Every line with the word "picture" in it should be extracted from the data that follows.

> _Data block_:
★ ★ ★ ★ ★ ★ ★

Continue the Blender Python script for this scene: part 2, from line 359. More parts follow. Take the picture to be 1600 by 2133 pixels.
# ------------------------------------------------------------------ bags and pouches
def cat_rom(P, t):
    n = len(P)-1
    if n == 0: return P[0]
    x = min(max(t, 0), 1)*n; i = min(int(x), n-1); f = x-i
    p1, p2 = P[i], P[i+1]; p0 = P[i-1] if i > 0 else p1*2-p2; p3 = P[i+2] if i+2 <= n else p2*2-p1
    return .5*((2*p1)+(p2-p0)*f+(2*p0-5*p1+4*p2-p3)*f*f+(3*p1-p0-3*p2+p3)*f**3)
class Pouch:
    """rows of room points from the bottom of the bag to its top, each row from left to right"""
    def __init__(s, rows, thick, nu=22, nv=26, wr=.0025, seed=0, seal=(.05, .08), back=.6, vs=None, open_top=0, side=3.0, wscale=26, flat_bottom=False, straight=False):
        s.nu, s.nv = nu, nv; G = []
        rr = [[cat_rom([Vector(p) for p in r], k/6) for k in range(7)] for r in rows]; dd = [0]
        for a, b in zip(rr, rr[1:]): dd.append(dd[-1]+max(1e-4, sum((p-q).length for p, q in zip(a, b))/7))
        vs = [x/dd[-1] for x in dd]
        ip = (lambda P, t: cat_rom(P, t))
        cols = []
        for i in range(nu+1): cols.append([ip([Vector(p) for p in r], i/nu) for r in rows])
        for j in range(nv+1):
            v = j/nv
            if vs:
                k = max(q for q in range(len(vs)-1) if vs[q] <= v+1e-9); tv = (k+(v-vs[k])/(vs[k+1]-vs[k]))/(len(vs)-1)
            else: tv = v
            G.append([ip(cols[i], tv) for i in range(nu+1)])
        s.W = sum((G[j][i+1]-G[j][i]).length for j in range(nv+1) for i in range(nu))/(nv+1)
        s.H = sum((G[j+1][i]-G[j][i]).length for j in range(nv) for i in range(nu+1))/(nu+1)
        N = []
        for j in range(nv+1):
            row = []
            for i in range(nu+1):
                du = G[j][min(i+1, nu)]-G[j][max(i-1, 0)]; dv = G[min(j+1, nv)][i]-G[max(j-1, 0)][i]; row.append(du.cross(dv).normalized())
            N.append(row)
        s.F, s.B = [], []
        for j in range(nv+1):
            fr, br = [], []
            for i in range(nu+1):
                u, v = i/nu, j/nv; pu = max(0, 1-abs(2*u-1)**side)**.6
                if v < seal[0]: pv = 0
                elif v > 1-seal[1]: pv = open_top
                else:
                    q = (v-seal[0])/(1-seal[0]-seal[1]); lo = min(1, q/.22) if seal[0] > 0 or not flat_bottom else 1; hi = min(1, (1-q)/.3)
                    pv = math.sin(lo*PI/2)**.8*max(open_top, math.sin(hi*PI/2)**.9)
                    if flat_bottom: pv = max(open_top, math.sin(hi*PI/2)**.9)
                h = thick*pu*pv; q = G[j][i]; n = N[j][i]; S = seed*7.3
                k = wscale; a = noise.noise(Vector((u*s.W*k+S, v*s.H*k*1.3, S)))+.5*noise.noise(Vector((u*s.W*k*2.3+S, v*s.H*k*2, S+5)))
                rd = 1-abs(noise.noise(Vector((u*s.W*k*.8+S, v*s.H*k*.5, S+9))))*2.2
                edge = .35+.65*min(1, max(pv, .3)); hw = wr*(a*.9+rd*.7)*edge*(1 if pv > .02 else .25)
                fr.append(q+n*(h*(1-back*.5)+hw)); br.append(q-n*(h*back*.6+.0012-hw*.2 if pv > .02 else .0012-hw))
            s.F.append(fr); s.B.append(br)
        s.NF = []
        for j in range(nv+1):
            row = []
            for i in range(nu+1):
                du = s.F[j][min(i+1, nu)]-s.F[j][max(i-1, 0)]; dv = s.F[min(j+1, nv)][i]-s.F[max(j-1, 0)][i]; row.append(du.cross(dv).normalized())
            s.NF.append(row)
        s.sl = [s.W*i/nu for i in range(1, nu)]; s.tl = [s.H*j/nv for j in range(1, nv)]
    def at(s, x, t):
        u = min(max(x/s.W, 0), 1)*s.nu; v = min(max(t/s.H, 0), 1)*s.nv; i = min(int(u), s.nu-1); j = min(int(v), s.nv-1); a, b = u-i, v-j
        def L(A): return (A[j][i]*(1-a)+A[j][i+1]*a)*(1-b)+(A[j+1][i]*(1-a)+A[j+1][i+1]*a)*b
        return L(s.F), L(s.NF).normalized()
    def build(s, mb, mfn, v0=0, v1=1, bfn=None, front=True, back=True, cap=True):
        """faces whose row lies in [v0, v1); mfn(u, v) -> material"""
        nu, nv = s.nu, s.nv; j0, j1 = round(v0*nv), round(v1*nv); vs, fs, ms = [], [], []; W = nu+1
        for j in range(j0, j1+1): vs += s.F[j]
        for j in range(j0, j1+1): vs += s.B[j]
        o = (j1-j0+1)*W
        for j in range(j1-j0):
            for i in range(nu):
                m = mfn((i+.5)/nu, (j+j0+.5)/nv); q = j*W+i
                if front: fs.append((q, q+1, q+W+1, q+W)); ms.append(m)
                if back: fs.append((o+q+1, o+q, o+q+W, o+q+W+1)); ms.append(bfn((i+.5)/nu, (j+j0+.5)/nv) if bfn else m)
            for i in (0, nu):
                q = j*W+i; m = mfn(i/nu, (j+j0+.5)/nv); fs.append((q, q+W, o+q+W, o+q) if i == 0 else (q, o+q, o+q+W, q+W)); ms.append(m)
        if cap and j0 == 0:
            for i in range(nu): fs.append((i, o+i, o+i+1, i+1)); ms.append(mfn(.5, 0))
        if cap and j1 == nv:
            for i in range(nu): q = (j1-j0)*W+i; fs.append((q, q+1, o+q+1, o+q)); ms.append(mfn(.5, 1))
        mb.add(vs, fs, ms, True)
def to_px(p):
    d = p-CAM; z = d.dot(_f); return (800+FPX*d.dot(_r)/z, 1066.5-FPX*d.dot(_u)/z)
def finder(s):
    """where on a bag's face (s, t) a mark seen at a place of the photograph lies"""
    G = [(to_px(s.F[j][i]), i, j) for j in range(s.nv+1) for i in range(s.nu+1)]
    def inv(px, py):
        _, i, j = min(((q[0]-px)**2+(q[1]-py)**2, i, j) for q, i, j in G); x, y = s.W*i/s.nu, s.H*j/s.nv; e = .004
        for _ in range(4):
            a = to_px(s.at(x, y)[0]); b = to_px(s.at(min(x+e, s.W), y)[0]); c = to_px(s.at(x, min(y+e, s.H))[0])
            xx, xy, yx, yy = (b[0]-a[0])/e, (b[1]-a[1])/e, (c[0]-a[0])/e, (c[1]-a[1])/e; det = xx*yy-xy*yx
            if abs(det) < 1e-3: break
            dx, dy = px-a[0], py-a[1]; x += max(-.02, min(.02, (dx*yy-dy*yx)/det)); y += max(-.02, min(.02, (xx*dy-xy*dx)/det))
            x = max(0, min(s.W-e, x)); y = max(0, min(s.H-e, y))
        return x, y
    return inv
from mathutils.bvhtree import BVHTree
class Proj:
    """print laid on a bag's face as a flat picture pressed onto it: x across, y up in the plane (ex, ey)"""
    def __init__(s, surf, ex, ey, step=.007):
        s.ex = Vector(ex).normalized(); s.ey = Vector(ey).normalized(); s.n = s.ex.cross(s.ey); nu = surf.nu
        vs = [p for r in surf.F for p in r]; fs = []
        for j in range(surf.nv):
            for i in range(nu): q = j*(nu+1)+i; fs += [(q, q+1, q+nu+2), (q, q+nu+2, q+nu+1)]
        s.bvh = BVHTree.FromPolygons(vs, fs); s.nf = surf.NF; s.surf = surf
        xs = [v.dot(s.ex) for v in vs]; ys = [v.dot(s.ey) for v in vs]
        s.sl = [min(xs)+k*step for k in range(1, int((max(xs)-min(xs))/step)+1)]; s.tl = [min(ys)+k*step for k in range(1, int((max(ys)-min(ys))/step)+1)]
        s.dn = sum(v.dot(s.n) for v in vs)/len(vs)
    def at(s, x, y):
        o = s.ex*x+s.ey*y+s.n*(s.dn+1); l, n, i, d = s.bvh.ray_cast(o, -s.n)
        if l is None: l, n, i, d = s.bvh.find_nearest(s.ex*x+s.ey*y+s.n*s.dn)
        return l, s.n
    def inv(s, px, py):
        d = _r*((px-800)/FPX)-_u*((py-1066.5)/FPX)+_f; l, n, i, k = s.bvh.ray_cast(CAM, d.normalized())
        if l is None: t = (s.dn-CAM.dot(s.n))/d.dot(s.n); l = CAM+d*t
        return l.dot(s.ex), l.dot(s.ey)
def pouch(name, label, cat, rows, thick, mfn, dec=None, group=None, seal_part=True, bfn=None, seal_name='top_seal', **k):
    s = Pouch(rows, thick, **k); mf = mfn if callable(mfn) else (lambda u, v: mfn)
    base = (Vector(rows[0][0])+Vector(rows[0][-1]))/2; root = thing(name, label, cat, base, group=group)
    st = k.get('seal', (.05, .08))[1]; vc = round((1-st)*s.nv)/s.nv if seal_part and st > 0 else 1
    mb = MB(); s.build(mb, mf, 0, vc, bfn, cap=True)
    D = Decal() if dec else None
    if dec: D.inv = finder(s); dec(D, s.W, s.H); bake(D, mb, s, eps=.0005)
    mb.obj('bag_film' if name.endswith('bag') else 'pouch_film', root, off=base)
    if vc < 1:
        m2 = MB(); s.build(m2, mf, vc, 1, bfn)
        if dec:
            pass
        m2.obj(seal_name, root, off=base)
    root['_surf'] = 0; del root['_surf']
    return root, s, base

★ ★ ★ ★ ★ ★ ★

> _Final result_:
Continue the Blender Python script for this scene: part 2, from line 359. More parts follow. Take the picture to be 1600 by 2133 pixels.
    """print laid on a bag's face as a flat picture pressed onto it: x across, y up in the plane (ex, ey)"""